*Stored records*
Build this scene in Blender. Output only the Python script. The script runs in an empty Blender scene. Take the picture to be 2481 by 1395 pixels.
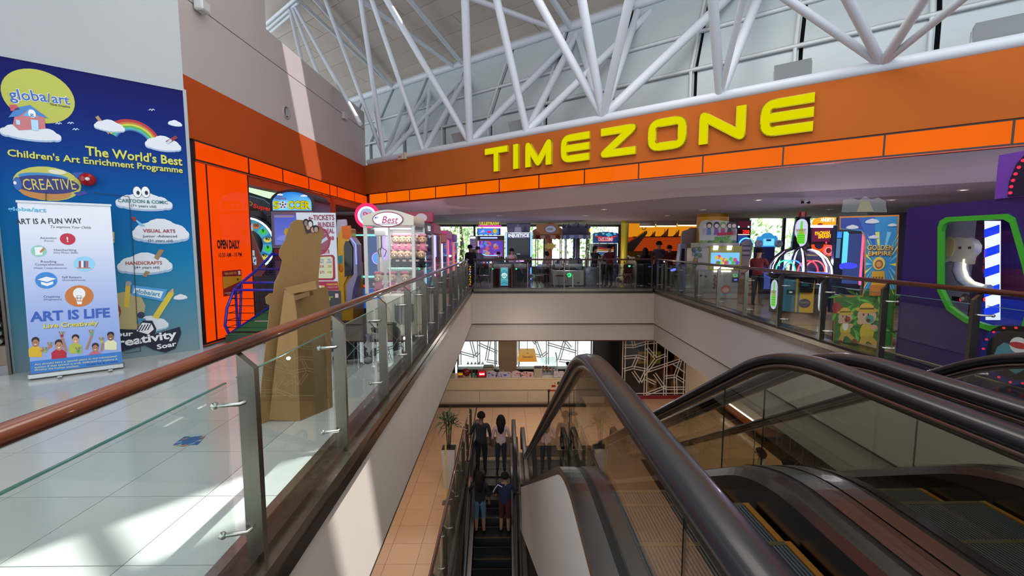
import bpy, bmesh, math, random
from mathutils import Vector, Matrix, Euler
PI = math.pi
random.seed(7)
SC = bpy.context.scene
COL = SC.collection

# ------------------------------------------------------------------ camera, sky, sun, exposure
F, CX, CY, HOR, VPX, EYE = 1076.0, 1240.5, 697.5, 597.0, 1226.0, 1.53
PITCH = math.atan((CY - HOR) / F); YAW = math.atan((CX - VPX) / F)
cam_d = bpy.data.cameras.new('camera'); cam = bpy.data.objects.new('camera', cam_d); COL.objects.link(cam)
cam_d.sensor_width = 36; cam_d.lens = F / 2481 * 36; cam_d.clip_start = .05; cam_d.clip_end = 300
cam.location = (0, 0, EYE); cam.rotation_euler = (PI / 2 - PITCH, 0, -YAW)
SC.camera = cam
SC.view_settings.view_transform = 'Standard'; SC.view_settings.look = 'None'
SC.view_settings.gamma = 1; SC.view_settings.use_curve_mapping = False
SC.view_settings.exposure = -0.17
world = bpy.data.worlds.new('sky'); SC.world = world; world.use_nodes = True
bg = world.node_tree.nodes['Background']
bg.inputs[0].default_value = (.86, .93, 1.0, 1); bg.inputs[1].default_value = 2.0
sun_d = bpy.data.lights.new('sun', 'SUN'); sun = bpy.data.objects.new('sun', sun_d); COL.objects.link(sun)
sun_d.energy = 9.0; sun_d.angle = .012; sun_d.color = (1, .97, .95)
SUNV = Vector((-.35, -.10, -1.0)).normalized()
sun.rotation_euler = SUNV.to_track_quat('-Z', 'Y').to_euler(); sun.location = (4, 2, 20)
def area(name, loc, size, power, col=(1, 1, 1), rot=(0, 0, 0), sy=None):
    d = bpy.data.lights.new(name, 'AREA'); o = bpy.data.objects.new(name, d); COL.objects.link(o)
    d.shape = 'RECTANGLE'; d.size = size; d.size_y = sy or size; d.energy = power; d.color = col
    o.location = loc; o.rotation_euler = rot; return o
area('skylight_glow', (2.0, 1.0, 8.6), 7, 480, (.88, .95, 1.0), (math.radians(8), math.radians(-5), 0), 7)
area('skylight_glow', (-3.0, 5.5, 7.3), 3, 60, (.92, .96, 1.0), (0, math.radians(5), 0), 5)
area('lower_lighting', (2.0, 14.0, -2.15), 5, 60, (1, .84, .68), (0, 0, 0), 3)
area('lower_lighting', (-2.8, 8.0, -2.15), 2.2, 85, (1, .82, .66), (0, 0, 0), 9)
area('lower_lighting', (7.8, 11.5, -2.15), 3, 95, (1, .84, .68), (0, 0, 0), 8)
area('counter_lighting', (0.5, 17.6, -2.05), 6, 14, (1, .84, .66), (0, 0, 0), 1.5)
def bulb(loc, power, col):  # unseen point light, added to lift the dim arcade ceiling and the void
    d = bpy.data.lights.new('fill_light', 'POINT'); o = bpy.data.objects.new('fill_light', d); COL.objects.link(o); d.energy = power; d.color = col; d.shadow_soft_size = .04; o.location = loc
for x, y, p, c in ((-.8, 17.9, 26, (.7, .62, 1)), (2.4, 17.0, 22, (.85, .75, 1)), (4.3, 18.0, 24, (1, .72, .55)), (6.0, 13.2, 22, (.95, .8, .9)), (7.4, 10.4, 26, (.8, .75, 1)), (6.1, 8.3, 14, (.9, .8, 1)), (7.6, 6.4, 16, (.6, .5, 1)), (-3.0, 12.5, 24, (1, .65, .8)), (-5.2, 10.6, 14, (1, .8, .75)), (.6, 14.6, 30, (1, .88, .8)), (3.2, 12.0, 24.5, (1, .88, .8))): bulb((x, y, 1.15 if p not in (30, 24.5) else -1.5), p, c)  # the two lowest are fill added inside the void, with no fitting
area('arcade_lighting', (2.0, 18.6, 2.5), 8, 34, (.82, .74, 1.0), (0, 0, 0), 3)
area('arcade_lighting', (7.6, 11.0, 2.5), 3, 34, (.92, .80, 1.0), (0, 0, 0), 8)
area('void_fill', (1.9, 6.0, 7.2), 3, 170, (1, .93, .86), (0, 0, 0), 4)  # added fill above the void to brighten its walls, no lamp hangs here
area('arcade_lighting', (-6.6, 11.5, 2.6), 2.5, 24, (1.0, .85, .8), (0, 0, 0), 6)

# ------------------------------------------------------------------ helpers
_f = Vector((math.sin(YAW) * math.cos(PITCH), math.cos(YAW) * math.cos(PITCH), -math.sin(PITCH)))
_r = Vector((math.cos(YAW), -math.sin(YAW), 0)); _u = _r.cross(_f)
EYEV = Vector((0, 0, EYE))
def ray(px, py): return _f + _r * ((px - CX) / F) - _u * ((py - CY) / F)
def atY(px, py, Y): d = ray(px, py); return EYEV + d * (Y / d.y)
def atX(px, py, X): d = ray(px, py); return EYEV + d * (X / d.x)
def atZ(px, py, Z): d = ray(px, py); return EYEV + d * ((Z - EYE) / d.z)
def atP(px, py, P, n):
    d = ray(px, py); n = Vector(n); return EYEV + d * ((Vector(P) - EYEV).dot(n) / d.dot(n))
def lin(c):
    c = c / 255.0
    return c / 12.92 if c <= .04045 else ((c + .055) / 1.055) ** 2.4
def hx(h):
    if isinstance(h, (tuple, list)): return (h[0], h[1], h[2], 1)
    return (lin((h >> 16) & 255), lin((h >> 8) & 255), lin(h & 255), 1)

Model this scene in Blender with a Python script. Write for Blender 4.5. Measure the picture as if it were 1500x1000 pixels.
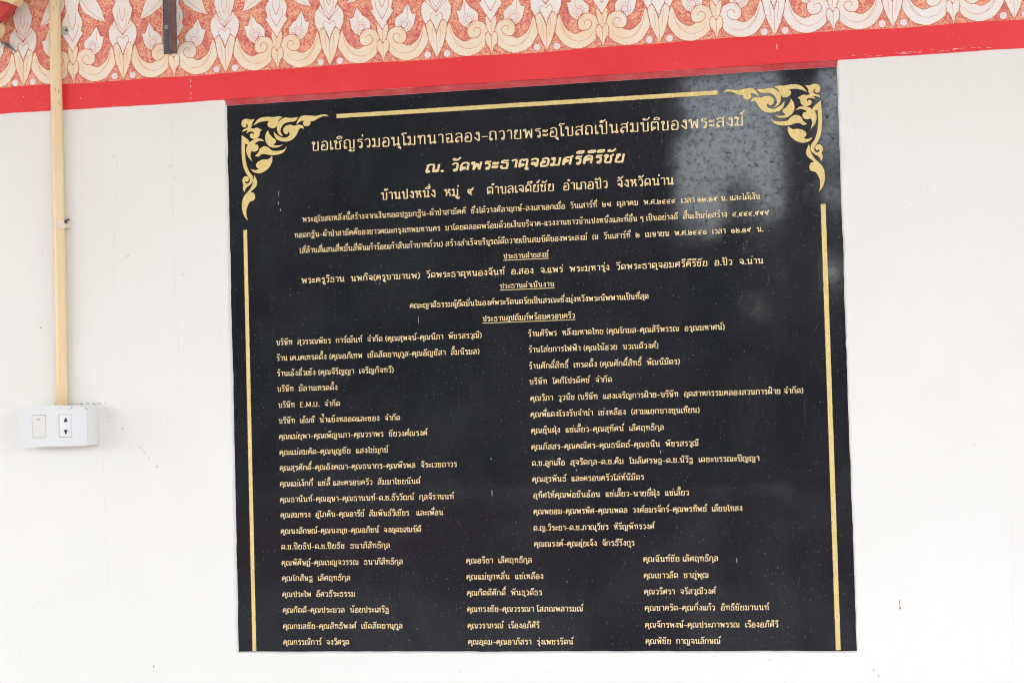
import bpy, math, random
from mathutils import Vector, Matrix
R = math.radians
random.seed(7)
for o in list(bpy.data.objects): bpy.data.objects.remove(o)
S = bpy.context.scene
COL = S.collection

# ------------------------------------------------------------------ camera
BASE = 1.2                       # height of the plaque's lower edge above the terrace, metres
cam_d = bpy.data.cameras.new('camera'); cam_d.sensor_width = 36.0; cam_d.lens = 65.252
cam_d.clip_start = 0.05; cam_d.clip_end = 2000
cam = bpy.data.objects.new('camera', cam_d); COL.objects.link(cam)
cam.matrix_world = Matrix(((0.97865368, 0.03483253, 0.20254302, 1.12950821),
                           (0.20366669, -0.03245049, -0.97850235, -3.05816142),
                           (-0.02751109, 0.99886619, -0.03885202, 0.39659030 + BASE),
                           (0, 0, 0, 1)))
cam_d.dof.use_dof = True; cam_d.dof.focus_distance = 3.12; cam_d.dof.aperture_fstop = 9.0
S.camera = cam
S.render.engine = 'CYCLES'; S.cycles.filter_width = 1.05

# ------------------------------------------------------------------ sky, sun, exposure (bright overcast)
SUN_EL, SUN_AZ = R(50), R(200)    # the sun stands behind the photographer, to the left
w = bpy.data.worlds.new("World"); S.world = w; w.use_nodes = True
nt = w.node_tree; bg = nt.nodes['Background']
sky = nt.nodes.new('ShaderNodeTexSky'); sky.sky_type = 'NISHITA'; sky.sun_disc = False
sky.sun_elevation = SUN_EL; sky.sun_rotation = SUN_AZ; sky.air_density = 1.0; sky.dust_density = 1.2; sky.ozone_density = 1.0
hs = nt.nodes.new('ShaderNodeHueSaturation'); hs.inputs['Saturation'].default_value = 0.5
nt.links.new(sky.outputs[0], hs.inputs['Color']); nt.links.new(hs.outputs[0], bg.inputs['Color'])
bg.inputs['Strength'].default_value = 0.15
sl = bpy.data.lights.new('sun', 'SUN'); sl.energy = 1.0; sl.angle = R(35); sl.color = (1.0, 0.97, 0.94)
so = bpy.data.objects.new('sun', sl); COL.objects.link(so)
sd = Vector((math.sin(SUN_AZ) * math.cos(SUN_EL), math.cos(SUN_AZ) * math.cos(SUN_EL), math.sin(SUN_EL)))
so.rotation_euler = sd.to_track_quat('Z', 'Y').to_euler(); so.location = (0, -6, 8)
S.view_settings.view_transform = 'Standard'; S.view_settings.look = 'None'
S.view_settings.gamma = 1.0; S.view_settings.exposure = 2.72

# ------------------------------------------------------------------ helpers
def link(o, parent=None):
    COL.objects.link(o)
    if parent: o.parent = parent
    return o

def empty(name, loc=(0, 0, 0), parent=None):
    o = bpy.data.objects.new(name, None); o.empty_display_size = 0.05; link(o, parent); o.location = loc
    return o

def tag(o, label=None, cat=None, group=None, kind=None):
    if label: o['label'] = label
    if cat: o['category'] = cat
    if group: o['group'] = group
    if kind: o['kind'] = kind
    return o

class MB:
    """collects faces, then becomes one mesh object"""
    def __init__(s): s.v = []; s.f = []; s.m = []
    def face(s, pts, mi=0):
        n = len(s.v); s.v += [tuple(p) for p in pts]; s.f.append(tuple(range(n, n + len(pts)))); s.m.append(mi)
    def box(s, x0, x1, y0, y1, z0, z1, mi=0):
        n = len(s.v)
        s.v += [(x, y, z) for x in (x0, x1) for y in (y0, y1) for z in (z0, z1)]
        for q in ((0, 1, 3, 2), (4, 6, 7, 5), (0, 4, 5, 1), (2, 3, 7, 6), (0, 2, 6, 4), (1, 5, 7, 3)):
            s.f.append(tuple(n + i for i in q)); s.m.append(mi)
    def tube(s, pts, r, seg=16, mi=0, cap=True):
        n0 = len(s.v); pts = [Vector(p) for p in pts]; rr = r if isinstance(r, (list, tuple)) else [r] * len(pts)
        for i, p in enumerate(pts):
            t = (pts[min(i + 1, len(pts) - 1)] - pts[max(i - 1, 0)]).normalized()
            a = t.cross(Vector((0.13, 1, 0.07))).normalized(); b = t.cross(a)
            for k in range(seg):
                q = p + a * (rr[i] * math.cos(2 * math.pi * k / seg)) + b * (rr[i] * math.sin(2 * math.pi * k / seg)); s.v.append(tuple(q))
        for i in range(len(pts) - 1):
            for k in range(seg):
                k2 = (k + 1) % seg; a = n0 + i * seg
                s.f.append((a + k, a + k2, a + seg + k2, a + seg + k)); s.m.append(mi)
        if cap:
            s.f.append(tuple(n0 + k for k in range(seg))); s.m.append(mi)
            s.f.append(tuple(n0 + (len(pts) - 1) * seg + k for k in range(seg))); s.m.append(mi)
    def build(s, name, mats, parent=None, smooth=False, bevel=0, recalc=True):
        me = bpy.data.meshes.new(name); me.from_pydata(s.v, [], s.f)
        for m in (mats if isinstance(mats, (list, tuple)) else [mats]): me.materials.append(m)
        me.polygons.foreach_set('material_index', s.m)
        if smooth: me.polygons.foreach_set('use_smooth', [True] * len(s.f))
        me.update()
        o = bpy.data.objects.new(name, me); link(o, parent)
        if bevel:
            b = o.modifiers.new('bevel', 'BEVEL'); b.width = bevel; b.segments = 3; b.limit_method = 'ANGLE'
            for p in me.polygons: p.use_smooth = True
        return o

def smooth_path(pts, closed=False, sub=5):
    """Catmull-Rom through the points; a third value marks a sharp corner"""
    P = [(p[0], p[1]) for p in pts]; C = [len(p) > 2 for p in pts]; n = len(P); out = []
    rng = n if closed else n - 1
    for i in range(rng):
        p1, p2 = P[i], P[(i + 1) % n]
        p0 = P[i - 1] if (closed or i > 0) else p1
        p3 = P[(i + 2) % n] if (closed or i + 2 < n) else p2
        if C[i]: p0 = p1
        if C[(i + 1) % n]: p3 = p2
        straight = (p0 == p1 and p3 == p2)
        k = 1 if straight else sub
        for j in range(k):
            t = j / k; t2 = t * t; t3 = t2 * t
            out.append(tuple(0.5 * (2 * p1[a] + (p2[a] - p0[a]) * t + (2 * p0[a] - 5 * p1[a] + 4 * p2[a] - p3[a]) * t2
                                    + (3 * p1[a] - p0[a] - 3 * p2[a] + p3[a]) * t3) for a in (0, 1)))
    if not closed: out.append(P[-1])
    return out

def ribbon(mb, pts, wfun, y, ridge=0.0, mi=0, closed=False, xf=None):
    """a brush or chisel stroke lying on the wall plane, standing proud by `ridge` along its middle"""
    n = len(pts)
    if n < 2: return
    if not closed and n > 2:          # a sharp turn starts a fresh stroke
        for i in range(1, n - 1):
            a, p, b = pts[i - 1], pts[i], pts[i + 1]
            d1 = (p[0] - a[0], p[1] - a[1]); d2 = (b[0] - p[0], b[1] - p[1])
            if d1[0] * d2[0] + d1[1] * d2[1] < 0.1 * math.hypot(*d1) * math.hypot(*d2):
                ribbon(mb, pts[:i + 1], wfun, y, ridge, mi, False, xf); ribbon(mb, pts[i:], wfun, y, ridge, mi, False, xf); return
    base = len(mb.v); L = []
    for i in range(n):
        if closed: a, b = pts[i - 1], pts[(i + 1) % n]
        else: a, b = pts[max(i - 1, 0)], pts[min(i + 1, n - 1)]
        p = pts[i]
        def un(q, r):
            d = (r[0] - q[0], r[1] - q[1]); l = math.hypot(*d) or 1e-9; return (d[0] / l, d[1] / l)
        d1 = un(a, p) if a != p else un(p, b); d2 = un(p, b) if b != p else d1
        t = (d1[0] + d2[0], d1[1] + d2[1]); l = math.hypot(*t)
        if l < 0.25: t = d1; l = 1.0
        t = (t[0] / l, t[1] / l); nx, nz = -t[1], t[0]
        k = 1.0 / max(0.6, abs(nx * -d1[1] + nz * d1[0]))
        wv = 0.5 * wfun(i, n, t) * k
        L.append(((p[0] + nx * wv, p[1] + nz * wv), p, (p[0] - nx * wv, p[1] - nz * wv)))
    for (l_, c_, r_) in L:
        for q, yy in ((l_, y), (c_, y - ridge), (r_, y)):
            X, Z = xf(q) if xf else q
            mb.v.append((X, yy, Z))
    m = n if closed else n - 1
    for i in range(m):
        a = base + 3 * i; b = base + 3 * ((i + 1) % n)
        if ridge:
            mb.f.append((a, b, b + 1, a + 1)); mb.f.append((a + 1, b + 1, b + 2, a + 2)); mb.m += [mi, mi]
        else:
            mb.f.append((a, b, b + 2, a + 2)); mb.m.append(mi)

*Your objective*
Repeat, word for word, the lines of the material above from the one holding "Model this scene" through the one holding "COL = S.collection". Leave out pictures.

*Written response*
Model this scene in Blender with a Python script. Write for Blender 4.5. Measure the picture as if it were 1500x1000 pixels.
import bpy, math, random
from mathutils import Vector, Matrix
R = math.radians
random.seed(7)
for o in list(bpy.data.objects): bpy.data.objects.remove(o)
S = bpy.context.scene
COL = S.collection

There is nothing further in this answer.